In 1947 he met actress June Brunell, who posed as a model for him, and the two married one year later. It was not until the end of the 1950s that Newton returned to Europe with his wife and started shooting for British and French Vogue, and other fashion titles through the 1960s. His breakthrough came in the 1970s, primarily thanks to the striking photographs he was given licence to produce for French Vogue.
His growing success consolidated with his first solo exhibition in 1975, at the Nikon Gallery in Paris. A year later, his first volume of photographs ‘White Women’ was published.
Over the course of his career spanning six decades, he would go on to exhibit worldwide and was featured in a considerable range of magazines and numerous monographs.
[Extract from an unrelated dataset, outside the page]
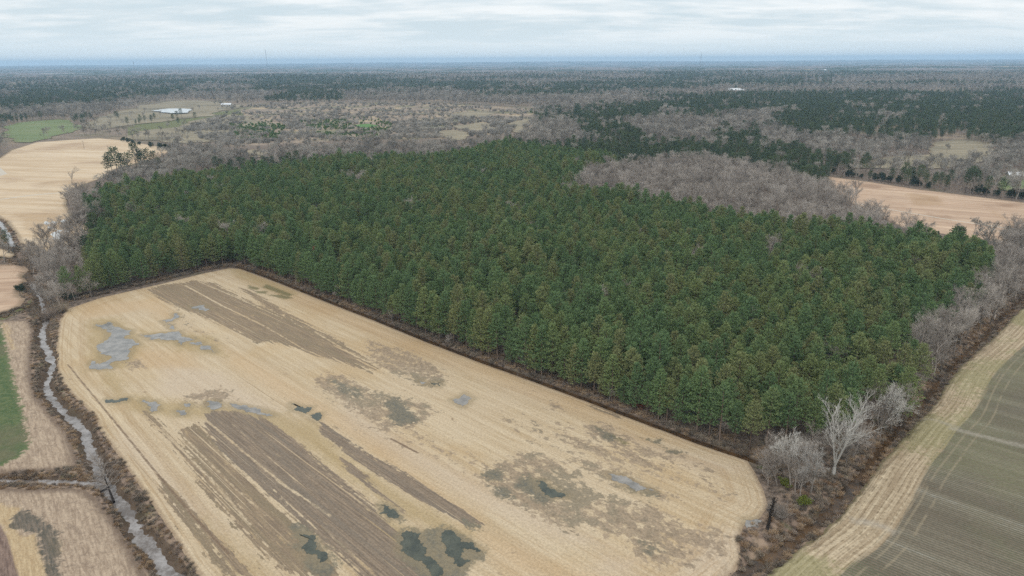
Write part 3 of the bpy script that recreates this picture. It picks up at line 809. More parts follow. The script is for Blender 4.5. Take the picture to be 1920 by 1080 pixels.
    nf = dict(edge=lambda P: np.full(len(P), 8.0), k_pale=zero, k_olive=zero)
    def far(name, poly, res, mat, deg, dz, label, **kw):
        a, b_ = lin_uv(deg)
        d = dict(nf, fu=a, fv=b_, edge=lambda P: sdf(P, poly, 8.0)); d.update(kw)
        sheet(name, poly, res, mat, d, dz=dz, label=label)
    far('tan_field', L1, 1.5, M['farL'], -12, 0.06, 'wide tan field with a pale farm track beyond the left end of the pines',
        k_pale=multi([thick([(0, 374), (60, 366), (128, 360)], 1.6), PL([(-20, 312), (0, 314), (14, 326), (0, 330), (-20, 330)])]),
        k_olive=multi([PL([(30, 400), (110, 400), (150, 430), (110, 455), (60, 440)])], 12))
    far('small_tan_field', L3, 0.8, M['farR'], 10, 0.05, 'small pale field with a bitten edge at the left border')
    far('grass_strip', L1B, 0.8, M['farL'], 10, 0.05, 'sliver of tan field between two ditches at the left border')
    far('pink_field', R1, 1.3, M['farR'], -28, 0.06, 'pinkish brown field beyond the right end of the pines',
        k_pale=multi([thick([(1600, 381), (1680, 395), (1780, 412), (1940, 436)], 0.9), thick([(1600, 384), (1680, 399), (1780, 417), (1940, 442)], 0.4)]),
        k_olive=multi([thick([(1860, 395), (1885, 412), (1905, 425)], 0.8), PL([(1700, 362), (1760, 368), (1770, 385), (1715, 385)])], 12))
    k = 0
    for poly, mat, lab in [(GREEN_L, 'farGreen', 'green pasture behind the bare trees on the left'), (PAST, 'farTan', 'dull grass pasture round the white pond'),
                           (PAST2, 'farTan', 'small dry clearing under the tree line left of the scrub'), (GREEN_M, 'brightGreen', 'small vivid green plot in the scrub'),
                           (R2, 'farTan', 'dry pasture among the bare trees on the right'), (YARD, 'farGreen', 'mown yard round the white roofed house')] + \
                          [(t, 'farTan', 'dry grass clearing in the scrub, number by size') for t in TANS] + [(t, 'farTan', 'pale clearing far out in the woods') for t in FAR_F]:
        if 'number' in lab or 'far out' in lab: lab = None
        far('pasture', poly, 4.0, M[mat], 5, 0.5, lab)
    # water
    ribbon('creek_water', CREEK_L, [1.1 * w + 0.5 for w in CREEK_LW], -1.62, M['creek'], kind='structure', label='muddy grey creek winding along the left of the stubble field')
    ribbon('branch_water', BRANCH_L, 1.0, -1.04, M['creek'], kind='structure', label='trickle in the side ditch that joins the creek')
    ribbon('upper_ditch_water', DITCH_LU[:4], 1.6, -0.72, M['creek'], kind='structure', label='short bright ditch water at the far left')
    ribbon('brown_creek_water', CREEK_R, 2.4, -1.44, M['darkwater'], kind='structure', label='narrow brown creek between the bare trees and the crop field')
    ribbon('ditch_water', DITCH, 1.1, -0.5, M['darkwater'], kind='structure', label='straight brown drainage ditch along the front of the pines')
    for px, l in PUDDLES_FAR:
        flat_poly('puddle', fractal(PL(px), 3, 0.2), 0.12, M['pond'], kind='structure', label=l)
    P = fractal(POND, 2, 0.08)
    flat_poly('pond_water', P, float(height(P).max()) + 1.2, M['pond'], kind='structure', label='white shining pond in the pasture on the left')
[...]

Newton became an iconic fashion photographer recognised for his radical, edgy, and, at times, racy subject matter inspired by sources that included film noir, Expressionist cinema and surrealism.
Moving from Paris to Monte Carlo in 1981, he continued to travel regularly and for many years he and June would spend winter months in Los Angeles. He died in 2004 after suffering a heart attack at the wheel of a Cadillac in Los Angeles. Among other honours, Newton received the German Kodak Award for Photographic Books, a Life Legend Award from Life magazine, and an award from the American Institute for Graphic Arts.
A celebrated and respected photographer, Newton was awarded The French «Grand Prix National de la Photographie»; the «Officier des Arts, Lettres et Sciences» in Monaco; the «Das Grosse Verdienstkreuz» from the Federal Republic of Germany; and a commendation to «Commandeur de L’Ordre des Arts et Lettres» from the French Ministry of Culture.
Like Norman Parkinson, Richard Avedon, and Irving Penn, Newton became one of the most influential and talented photographers shooting for Vogue. Perhaps his biggest supporter and promoter was his wife June, who established her own career as a photographer under the pseudonym April Springs. Newton’s work has been exhibited and published worldwide. The preservation and presentation of his work is managed by the Helmut Newton Foundation in Berlin, established by Newton himself in 2003.